Unless we in the Socialist party carry on in this race with time, a mass propaganda and educational program among the workers and farmers, a program based upon clear, keen, socialist analysis of social, economic and political conditions and events, a Long or a Coughlin will win. Unless we lead the workers and unemployed in strikes and relief demands, a Long or a Coughlin will capture their feeling of hopelessness. Unless we build up militant sharecroppers’ and farmers’ unions on sound revolutionary socialist principles and action, they above all will be caught in these fascist nets as in Germany. Unless we develop a revolutionary spirit and organizational structure, unless we teach fundamental revolutionary Marxist theory to our Party comrades, many of them will be captivated into these filthy chains.
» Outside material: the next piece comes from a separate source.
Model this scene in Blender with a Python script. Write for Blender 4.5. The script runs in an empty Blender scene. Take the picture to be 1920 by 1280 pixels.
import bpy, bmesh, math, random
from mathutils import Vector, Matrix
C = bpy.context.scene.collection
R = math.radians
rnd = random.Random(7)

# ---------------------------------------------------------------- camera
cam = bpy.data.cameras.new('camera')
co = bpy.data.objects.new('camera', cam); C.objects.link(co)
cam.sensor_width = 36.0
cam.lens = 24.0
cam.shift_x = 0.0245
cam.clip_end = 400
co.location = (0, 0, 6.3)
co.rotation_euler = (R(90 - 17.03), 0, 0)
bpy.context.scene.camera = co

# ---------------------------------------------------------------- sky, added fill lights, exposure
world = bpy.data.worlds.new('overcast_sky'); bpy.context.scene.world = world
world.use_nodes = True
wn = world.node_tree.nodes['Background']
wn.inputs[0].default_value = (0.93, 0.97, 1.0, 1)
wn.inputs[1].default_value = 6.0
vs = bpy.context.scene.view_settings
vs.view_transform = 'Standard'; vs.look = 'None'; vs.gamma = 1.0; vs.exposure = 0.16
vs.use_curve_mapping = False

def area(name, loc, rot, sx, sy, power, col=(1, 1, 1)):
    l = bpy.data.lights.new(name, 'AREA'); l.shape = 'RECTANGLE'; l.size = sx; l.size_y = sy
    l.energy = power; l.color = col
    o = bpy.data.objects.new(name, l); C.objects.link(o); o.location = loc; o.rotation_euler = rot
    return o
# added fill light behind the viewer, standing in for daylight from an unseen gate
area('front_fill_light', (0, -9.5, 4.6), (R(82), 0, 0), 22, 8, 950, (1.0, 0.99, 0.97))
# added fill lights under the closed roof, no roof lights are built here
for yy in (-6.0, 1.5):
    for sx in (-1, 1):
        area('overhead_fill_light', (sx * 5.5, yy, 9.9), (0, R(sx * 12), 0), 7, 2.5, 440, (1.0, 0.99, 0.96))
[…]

Unless we relentlessly expose the futility of the Roosevelt reformism to the masses from sound revolutionary Marxism, such as to convince the masses of the correctness of our position, a Long or a Coughlin will mislead them and gain their support. Unless we show the Negro masses and all other races what fascism will mean to them in this country, they will be lost in the deluge along with the whole working class if these movements come to power. Let us strike fascism when it first shows its head, let us build a revolutionary Socialist party, let us turn the tide for the workers of the world in their march to international socialism.

(The author, Comrade Whitten, is Secretary of Local New Orleans, Socialist Party.)